Juraczka zückte ebenfalls die Geldbörse und veranschaulichte mit 400 Euro jene Summe, welche jeder Wiener auf dem Weg des Steuergelds “an Zuschüssen für die Wiener Linien” leisten müsse. Strache prangerte vor allem die wiederholten Ringsperren an (“warum können die nicht mal im Prater demonstrieren?”) – was den Bürgermeister gelinde erstaunte: Strache wolle offenbar das Demonstrationsrecht in Frage stellen, mutmaßte er.

Wer denn jetzt mit wem für Wien?

Auf die Schlussfrage, welche Koalitionswünsche denn nun im Raum stünden, gaben die Spitzenkandidaten keine Festlegungen preis – freilich auch nicht in Hinsicht auf eine etwaige “Homo-Ehe” zwischen Häupl und Strache, die Tesarek in den Raum stellte.

Fazit: Die TV-Konfrontation war vieles, aber bestimmt keine Diskussion auf Augenhöhe.
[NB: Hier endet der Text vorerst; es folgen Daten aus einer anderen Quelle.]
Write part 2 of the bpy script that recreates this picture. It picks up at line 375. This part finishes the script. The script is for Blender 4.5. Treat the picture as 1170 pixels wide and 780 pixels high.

Die Kandidaten verrieten weder zukunftsweisende Konzepte noch konkrete Pläne für die kommenden fünf Jahre in der Wiener Stadtregierung –  zu beschäftig waren sie nämlich damit, sich gegenseitig zu deffamieren und die Kernpunkte ihres Wahlprogramms einzustreuen. Auf welches sich die mündigen Wählerinnen und Wähler am 11. Oktober wohl auch stützten werden müssen, um ihre Entscheidung zu treffen  – denn menschlich oder fachlich überzeugte keiner der Spitzenkandidaten am Montag im TV.